UFO Reports: Any Truth to Britain's Real X-Files?
U.K. releases thousands of secret documents on UFOs, paranormal reports.
March 4, 2011 — -- Alien abductions, flying saucer sightings, mysterious lights and even extraterrestrial autopsies -- they're all in the real-life X-files released by the British government this week.
As part of a continuing effort to declassify government reports related to unidentified flying objects, the U.K.'s Ministry of Defense and The National Archives this week released about 8,500 pages of UFO-related documents, illustrations, letters, and parliamentary debates from 2000-2005.
Some of the files describe paranormal reports that turned out to be mere pranks; other stories of intergalactic proportions were ultimately found to have earthly explanations. But the British government said 5 percent of the cases remain unsolved.

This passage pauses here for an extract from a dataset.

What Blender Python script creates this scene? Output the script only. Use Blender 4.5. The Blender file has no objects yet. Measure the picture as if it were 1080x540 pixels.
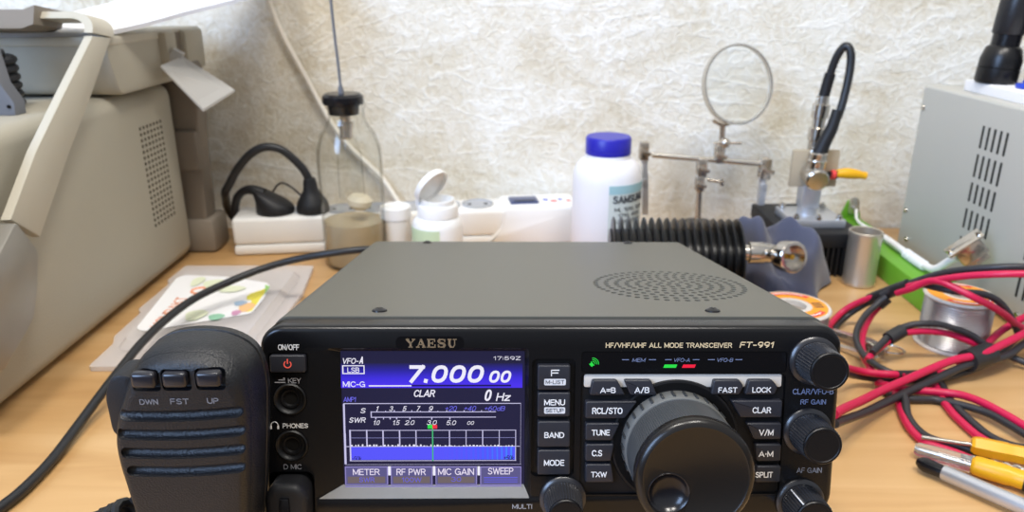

"The official agenda is, I've been told, on both sides of the Atlantic, is that gradual disclosure has to be the way," Timothy Good, a UFO expert and believer, told ABC News' "Good Morning America."
In one account, a British man said he believed he may have been abducted by aliens from his London home in 1999. He said he saw an aircraft hovering over his house and then woke up the next morning to find he had lost a period of time.
The Ministry of Defense responded to his report saying that the aircraft was probably an "airship" and the so-called missing time period was likely the result of turning the clocks back for daylight savings time.
In another report, a retired Royal Air Force (RAF) officer described an "unusual atmospheric occurrence" in Sri Lanka in March 2004. He said he heard a clap of thunder and then saw a doughnut-shaped cloud in the sky that "did not rise but headed from the high atmosphere towards the earth."
Other files include civilian and military reports of "cone-shaped" objects and unusual flashing lights in the sky.